Physics & Astronomy Colloquium
3:30 PM, Friday, October 16, 2009
Room 155, Chem-Phys Building
Dr. Alex Seidel
Department of Physics
Washington University, St. Louis
"The bare essentials of topological orders in fractional quantum
Hall liquids''
Condensed matter physicists are generally faced with the task of
solving problems involving some 1024 particles that interact
strongly. Amazingly, in many cases this task of seemingly hopeless
complexity is amenable to the following simple strategy: Try to find a
way to (almost) switch off the interactions in a manner that preserves
all the fundamental properties of the system. If this is possible, one
says that the system is ``adiabatically connected'' to a non-interacting
system.
In the past 20+ years, however, much focus has been on problems where
the traditional approach does not seem feasible. In particular, a new
paradigm has surfaced which applies to certain novel incompressible
quantum liquids that are said to have ``topological order''. This new
paradigm encompasses the fractional quantum Hall liquids, and possibly
states that can be realized in quantum magnets.

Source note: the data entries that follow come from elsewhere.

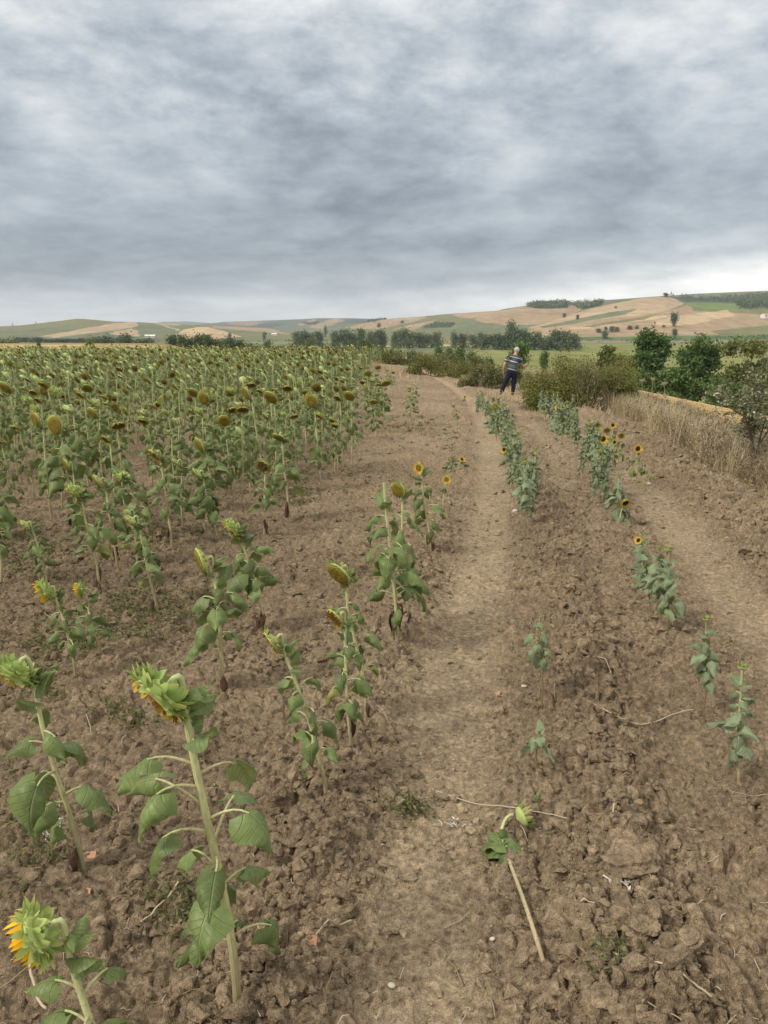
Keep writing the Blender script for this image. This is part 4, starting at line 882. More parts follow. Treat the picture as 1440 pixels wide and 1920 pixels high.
def crown_cards(mb, blobs, n, size, rng, clump=16, spread=.22, aspect=.6, up=.35, mat_=0, jt=.22):
    """leaf clumps spread through the volume of overlapping blobs, thinner towards their edges"""
    vol = np.array([b[1][0]*b[1][1]*b[1][2] for b in blobs]); vol = vol**.75; vol /= vol.sum(); nc = max(1, n//clump)
    which = rng.choice(len(blobs), nc, p=vol); C0 = np.array([b[0] for b in blobs])[which]; R0 = np.array([b[1] for b in blobs])[which]
    d_ = rng.normal(size=(nc, 3)); d_ /= np.linalg.norm(d_, axis=1)[:, None]; r_ = rng.uniform(.25, 1.12, nc)**.55
    cc_ = C0 + d_*r_[:, None]*R0; tn = np.clip(rng.normal(.48, jt, nc), 0, 1)
    C = np.repeat(cc_, clump, 0) + rng.normal(size=(nc*clump, 3))*np.repeat(R0, clump, 0)*spread*.6
    t = np.clip(np.repeat(tn, clump) + rng.normal(0, .14, nc*clump), 0, 1)
    cards(mb, C, size, rng, up, aspect, mat_, t, np.repeat(d_, clump, 0)*.9)
def limbs(mb, base, blobs, r, rng, sides=5):
    for c, R in blobs:
        c = np.array(c); b = np.array(base) + np.array([0, 0, rng.uniform(0, .25)*(c[2] - base[2])])
        tube(mb, bez(b, b + np.array([0, 0, .35])*(c[2] - b[2]), c - np.array([0, 0, .3])*abs(c[2] - b[2]), c, 6), np.linspace(r, r*.25, 6), sides, 0, False)
def tree_meshes(kind, seed, n, card):
    """unit-height tree: (trunk mesh, crown mesh)"""
    rng = np.random.default_rng(seed); B = []
    if kind == 'poplar':
        for k in range(9): z_ = .10 + .82*k/8; w_ = .17*math.sin(math.pi*min(1, .18 + .78*(1 - k/9.5)))**.7; B.append(((rng.normal(0, .045), rng.normal(0, .045), z_), (w_*rng.uniform(.8, 1.25), w_*rng.uniform(.8, 1.25), .12)))
    elif kind == 'round':
        for k in range(16): a = rng.uniform(0, 6.28); r_ = .30*rng.uniform(.2, 1); z_ = rng.uniform(.12, .84); r_ *= (1.15 - z_)**.5; B.append(((r_*math.cos(a), r_*math.sin(a), z_), (rng.uniform(.13, .2),)*2 + (rng.uniform(.11, .16),)))
    elif kind == 'shrub':
        for k in range(12): a = rng.uniform(0, 6.28); r_ = .62*rng.uniform(.1, 1); B.append(((r_*math.cos(a), r_*math.sin(a), rng.uniform(.12, .8 - .35*r_)), (rng.uniform(.18, .34),)*2 + (rng.uniform(.16, .27),)))
    t_, c_ = MB(), MB(); tube(t_, [(0, 0, -.12), (.005, 0, .15), (0, .01, .45), (0, 0, .75)], [.026, .022, .014, .006], 6)
    limbs(t_, (0, 0, .12), B[::2], .010, rng, 4); crown_cards(c_, B, n, card, rng, 12, 1.0)
    return t_, c_
TM = {}
def tree_data(kind, var, matn, n=1300, card=.095):
    key = (kind, var, matn)
    if key not in TM:
        t_, c_ = tree_meshes(kind, 500 + var*7 + len(kind), n, card); TM[key] = (t_.mesh('trunk', M['bark']), c_.mesh('crown', M[matn], smooth=False))
    return TM[key]
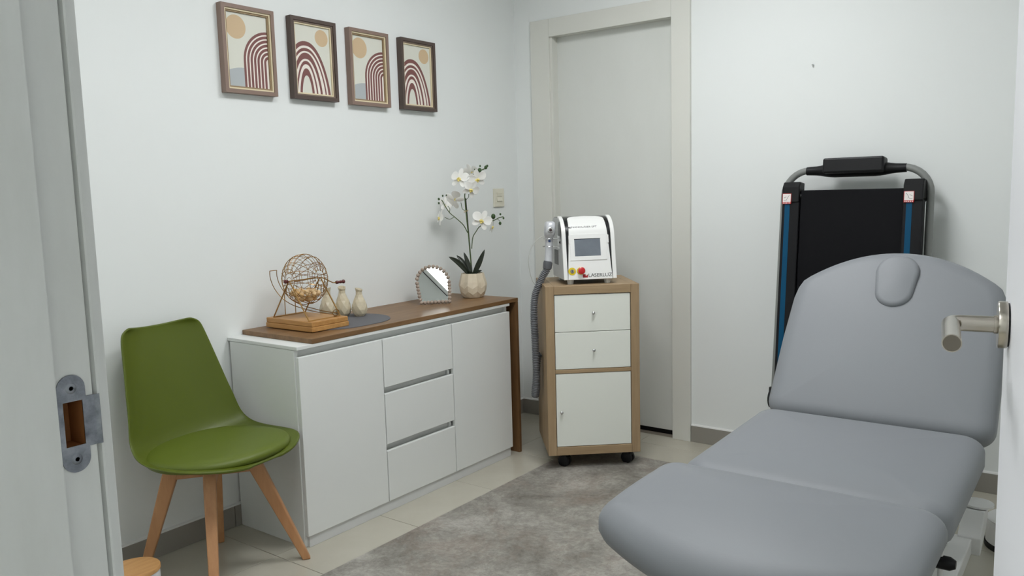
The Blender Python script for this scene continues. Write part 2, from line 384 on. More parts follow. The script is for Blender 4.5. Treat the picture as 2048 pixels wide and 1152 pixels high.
TAUPE = mat('frame_taupe', (138, 116, 104), .5); BROWN = mat('frame_dark_brown', (84, 70, 63), .5)
GOLDL = mat('frame_cream_lip', (226, 212, 178), .45); INNER = mat('frame_inner_brown', (150, 128, 96), .5); INNER2 = mat('frame_inner_taupe', (120, 104, 92), .5)
pics = [(-1.8352, 1.9705), (-1.5245, 1.9712), (-1.22, 1.9684), (-.9098, 1.9684)]
plab = ['taupe framed print nearest the doorway, sun at its upper left and plum arches', 'dark brown framed arch print, second from the doorway, between two taupe frames',
        'taupe framed print between the two dark brown frames', 'dark brown framed arch print nearest the wall corner']
PW, PH = .2314, .3221
for i, (y, z) in enumerate(pics):
    st = i % 2
    t = thing('framed_print', plab[i], 'picture', (0, y+PW/2, z-PH/2), 0, 'framed prints in a row on the left wall')
    def border(name, w0, w1, x0, x1, m_):
        f = MB(); hy, hz_ = PW/2, PH/2
        quads = [[(-hy+w0, -hz_+w0), (hy-w0, -hz_+w0), (hy-w1, -hz_+w1), (-hy+w1, -hz_+w1)], [(hy-w0, -hz_+w0), (hy-w0, hz_-w0), (hy-w1, hz_-w1), (hy-w1, -hz_+w1)],
                 [(hy-w0, hz_-w0), (-hy+w0, hz_-w0), (-hy+w1, hz_-w1), (hy-w1, hz_-w1)], [(-hy+w0, hz_-w0), (-hy+w0, -hz_+w0), (-hy+w1, -hz_+w1), (-hy+w1, hz_-w1)]]
        for q in quads: f.prism(q, x0, x1, 'yz')
        return f.build(name, m_, t)
    border('frame', 0, .0145, .001, .030, TAUPE if st == 0 else BROWN)
    border('frame_lip', .0145, .0205, .001, .025, GOLDL if st == 0 else INNER2)
    border('inner_frame', .0205, .0265, .001, .0205, INNER if st == 0 else GOLDL)
    pr_ = art(st).build('print', [PAPER, SUN, PLUM, CREAMP, HILL], t); pr_.location = (.0145, 0, 0)
    bx('backing', INNER2, t, .001, .0143, -PW/2+.02, PW/2-.02, -PH/2+.02, PH/2-.02, bevel=0)

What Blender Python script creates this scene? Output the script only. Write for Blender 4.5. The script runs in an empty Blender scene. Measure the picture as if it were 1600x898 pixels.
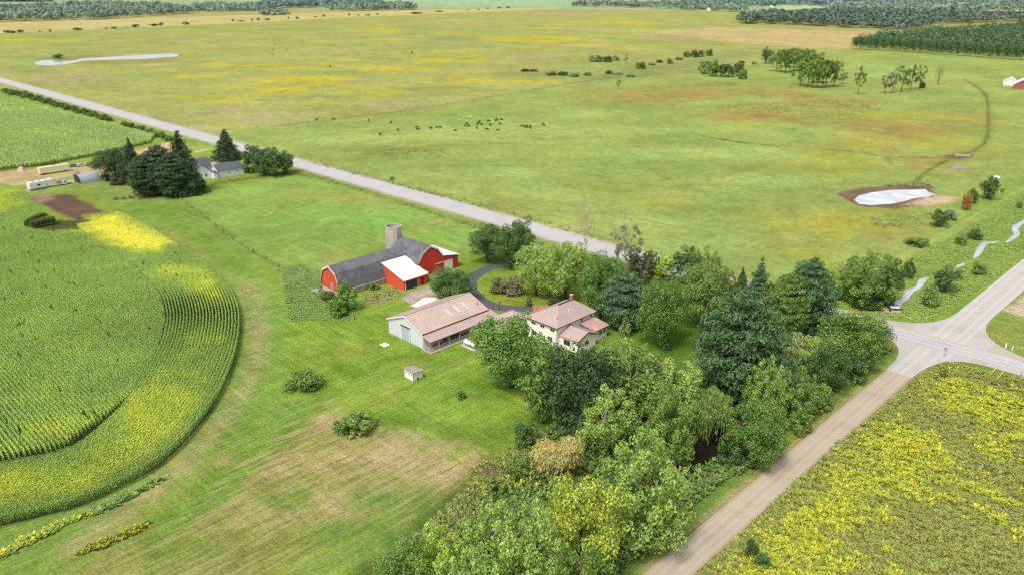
import bpy, bmesh, math, random
import numpy as np
from mathutils import Vector
rad = math.radians
random.seed(7)
RNG = np.random.default_rng(11)

# ------------------------------------------------------------------ camera
# World: metres, Z up, main road along X, gravel lane along Y, drone 80 m above the origin.
IW, IH, FOC = 1600.0, 898.0, 1244.0
PITCH = math.atan((449 + 30) / FOC)
CAMH = 80.0
YAW = rad(44.5)
cP, sP, cY, sY = math.cos(PITCH), math.sin(PITCH), math.cos(YAW), math.sin(YAW)

def G(px, py, z=0.0):
    """Survey point of the photograph -> world position on the plane of height z."""
    x = (px - 800) / FOC; y = (449 - py) / FOC
    a, b, c = x, cP + y * sP, -sP + y * cP
    t = (CAMH - z) / -c
    a *= t; b *= t
    return (a * cY - b * sY, a * sY + b * cY)

def depth_of(X, Y, Z=0.0):
    b = -X * sY + Y * cY
    return b * cP - (Z - CAMH) * sP

def height_at(X, Y, py):
    """Height of the point above (X, Y) that the survey sees on row py."""
    b = -X * sY + Y * cY
    t = (449 - py) / FOC
    return CAMH + (t * b * cP - b * sP) / (cP + t * sP)

scene = bpy.context.scene
col0 = scene.collection
cam = bpy.data.cameras.new("camera")
cam.lens = 28.0; cam.sensor_width = 36.0; cam.sensor_fit = 'HORIZONTAL'
cam.clip_start = 1.0; cam.clip_end = 60000.0
camo = bpy.data.objects.new("camera", cam); col0.objects.link(camo)
camo.location = (0, 0, CAMH)
camo.rotation_euler = (math.pi / 2 - PITCH, 0, YAW)
scene.camera = camo

# ------------------------------------------------------------------ light
SUN_EL, SUN_AZ = rad(58), rad(168)      # direction the light comes from, azimuth clockwise from +Y
w = bpy.data.worlds.new("World"); scene.world = w; w.use_nodes = True
nt = w.node_tree; nt.nodes.clear()
sky = nt.nodes.new("ShaderNodeTexSky"); sky.sky_type = 'NISHITA'; sky.sun_disc = False
sky.sun_elevation = SUN_EL; sky.sun_rotation = SUN_AZ; sky.air_density = 1.0; sky.dust_density = 3.0; sky.ozone_density = 1.0
hsv = nt.nodes.new("ShaderNodeHueSaturation"); hsv.inputs['Saturation'].default_value = 0.4; hsv.inputs['Value'].default_value = 1.25
bg = nt.nodes.new("ShaderNodeBackground"); bg.inputs['Strength'].default_value = 0.15
out = nt.nodes.new("ShaderNodeOutputWorld")
nt.links.new(sky.outputs[0], hsv.inputs['Color']); nt.links.new(hsv.outputs[0], bg.inputs[0]); nt.links.new(bg.outputs[0], out.inputs[0])
sun = bpy.data.lights.new("sun", 'SUN'); sun.energy = 2.9; sun.angle = rad(17); sun.color = (1.0, 0.97, 0.92)
suno = bpy.data.objects.new("sun", sun); col0.objects.link(suno); suno.location = (0, 0, 300)
sd = Vector((math.sin(SUN_AZ) * math.cos(SUN_EL), math.cos(SUN_AZ) * math.cos(SUN_EL), math.sin(SUN_EL)))
suno.rotation_euler = sd.to_track_quat('Z', 'Y').to_euler()
scene.view_settings.view_transform = 'Standard'; scene.view_settings.look = 'None'
scene.view_settings.exposure = 0; scene.view_settings.gamma = 1
scene.render.engine = 'CYCLES'
scene.cycles.use_denoising = False
scene.cycles.denoiser = 'OPENIMAGEDENOISE'; scene.cycles.denoising_input_passes = 'RGB_ALBEDO_NORMAL'; scene.cycles.denoising_prefilter = 'ACCURATE'
scene.cycles.max_bounces = 4; scene.cycles.diffuse_bounces = 2; scene.cycles.transmission_bounces = 2
scene.cycles.glossy_bounces = 2; scene.cycles.transparent_max_bounces = 4
scene.cycles.pixel_filter_type = 'BLACKMAN_HARRIS'; scene.cycles.filter_width = 1.3

# ------------------------------------------------------------------ colour
K = 0.675
def lin1(c):
    c = c / 255.0
    return c / 12.92 if c <= 0.04045 else ((c + 0.055) / 1.055) ** 2.4
def A(r, g, b, k=K):
    return np.array([lin1(r) * k, lin1(g) * k, lin1(b) * k])
def A4(r, g, b, k=K):
    c = A(r, g, b, k); return (float(c[0]), float(c[1]), float(c[2]), 1.0)

# ------------------------------------------------------------------ materials
def newmat(name):
    m = bpy.data.materials.new(name); m.use_nodes = True
    n = m.node_tree.nodes; b = n["Principled BSDF"]
    b.inputs['Specular IOR Level'].default_value = 0.25; b.inputs['Roughness'].default_value = 0.8
    return m, m.node_tree, b

def node(t, ty, **kw):
    n = t.nodes.new(ty)
    for k, v in kw.items():
        if k.startswith('_'): setattr(n, k[1:], v)
        else: n.inputs[k].default_value = v
    return n

def mixc(t, a, b, fac, mode='MIX'):
    m = t.nodes.new("ShaderNodeMix"); m.data_type = 'RGBA'; m.blend_type = mode
    for s, v in ((0, fac), (6, a), (7, b)):
        if hasattr(v, 'is_linked') or isinstance(v, bpy.types.NodeSocket): t.links.new(v, m.inputs[s])
        elif s == 0: m.inputs[0].default_value = v
        else: m.inputs[s].default_value = v if len(v) == 4 else (*v, 1)
    return m.outputs[2]

def rng(t, sock, a, b, c, d):
    m = node(t, "ShaderNodeMapRange"); t.links.new(sock, m.inputs[0])
    for i, v in enumerate((a, b, c, d)): m.inputs[i + 1].default_value = v
    return m.outputs[0]

def math_(t, op, a, b=None):
    m = t.nodes.new("ShaderNodeMath"); m.operation = op
    for i, v in enumerate((a, b)):
        if v is None: continue
        if isinstance(v, bpy.types.NodeSocket): t.links.new(v, m.inputs[i])
        else: m.inputs[i].default_value = v
    return m.outputs[0]

def pos(t, scale=(1, 1, 1), obj=False):
    tc = t.nodes.new("ShaderNodeTexCoord") if obj else t.nodes.new("ShaderNodeNewGeometry")
    mp = node(t, "ShaderNodeMapping"); mp.inputs['Scale'].default_value = scale
    t.links.new(tc.outputs['Object'] if obj else tc.outputs['Position'], mp.inputs[0])
    return mp.outputs[0]

def noise(t, vec, scale, detail=3, rough=0.6):
    n = node(t, "ShaderNodeTexNoise", Scale=scale, Detail=detail, Roughness=rough); t.links.new(vec, n.inputs['Vector'])
    return n.outputs['Fac']

def bump(t, b, h, strength, dist=0.1):
    n = node(t, "ShaderNodeBump", Strength=strength, Distance=dist); t.links.new(h, n.inputs['Height'])
    t.links.new(n.outputs[0], b.inputs['Normal'])

MATS = {}
def plain(name, rgb, rough=0.7, var=0.18, scale=2.0, metallic=0.0, stain=None, k=K, spec=0.25):
    """Weathered paint, concrete, wood ...: two scales of blotches over a base colour."""
    if name in MATS: return MATS[name]
    m, t, b = newmat(name)
    c = A4(*rgb, k=k)
    v = pos(t, obj=True)
    n1 = noise(t, v, scale, 5); n2 = noise(t, v, scale * 0.17, 2)
    f = math_(t, 'MULTIPLY', rng(t, n1, .25, .75, 1 - var, 1 + var), rng(t, n2, .3, .7, 1 - var * .8, 1 + var * .8))
    cc = mixc(t, c, (0, 0, 0, 1), 0.0)
    mul = t.nodes.new("ShaderNodeVectorMath"); mul.operation = 'SCALE'
    t.links.new(cc, mul.inputs[0]); t.links.new(f, mul.inputs['Scale'])
    o = mul.outputs[0]
    if stain:
        n3 = noise(t, pos(t, (1, 1, .25), True), scale * .6, 4)
        o = mixc(t, o, A4(*stain, k=k), rng(t, n3, .52, .72, 0, .75))
    t.links.new(o, b.inputs['Base Color'])
    b.inputs['Roughness'].default_value = rough; b.inputs['Metallic'].default_value = metallic
    b.inputs['Specular IOR Level'].default_value = spec
    MATS[name] = m
    return m

def ribbed(name, rgb, axis, period, rough=0.55, depth=0.25, var=0.12, stain=None, k=K):
    """Sheet metal or board siding: joints every `period` metres along one object axis."""
    if name in MATS: return MATS[name]
    m = plain(name, rgb, rough, var, 1.2, stain=stain, k=k); t = m.node_tree; b = t.nodes["Principled BSDF"]
    sep = t.nodes.new("ShaderNodeSeparateXYZ"); t.links.new(pos(t, obj=True), sep.inputs[0])
    s = math_(t, 'FRACT', math_(t, 'DIVIDE', sep.outputs['XYZ'.index(axis)], period))
    groove = rng(t, math_(t, 'ABSOLUTE', math_(t, 'SUBTRACT', s, .5)), .36, .5, 1.0, 1 - depth)
    src = b.inputs['Base Color'].links[0].from_socket
    mul = t.nodes.new("ShaderNodeVectorMath"); mul.operation = 'SCALE'
    t.links.new(src, mul.inputs[0]); t.links.new(groove, mul.inputs['Scale']); t.links.new(mul.outputs[0], b.inputs['Base Color'])
    bump(t, b, groove, .5, .03)
    return m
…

The phenomenology of topologically ordered states is very exotic,
including fractionally charged excitations and anyonic braiding
statistics. This fact seems to preclude the possibility that these
states have simple non-interacting limits. In spite of this, it will
be shown in this talk that such a trivial limit does exist for
fractional quantum Hall liquids. In this limit, a simple language of
one-dimensional patterns emerges. I will show how this language
efficiently encodes the defining quantum numbers of the underlying
quantum Hall state, such as fractional charges, characteristic
degeneracies, and even non-abelian braiding statistics.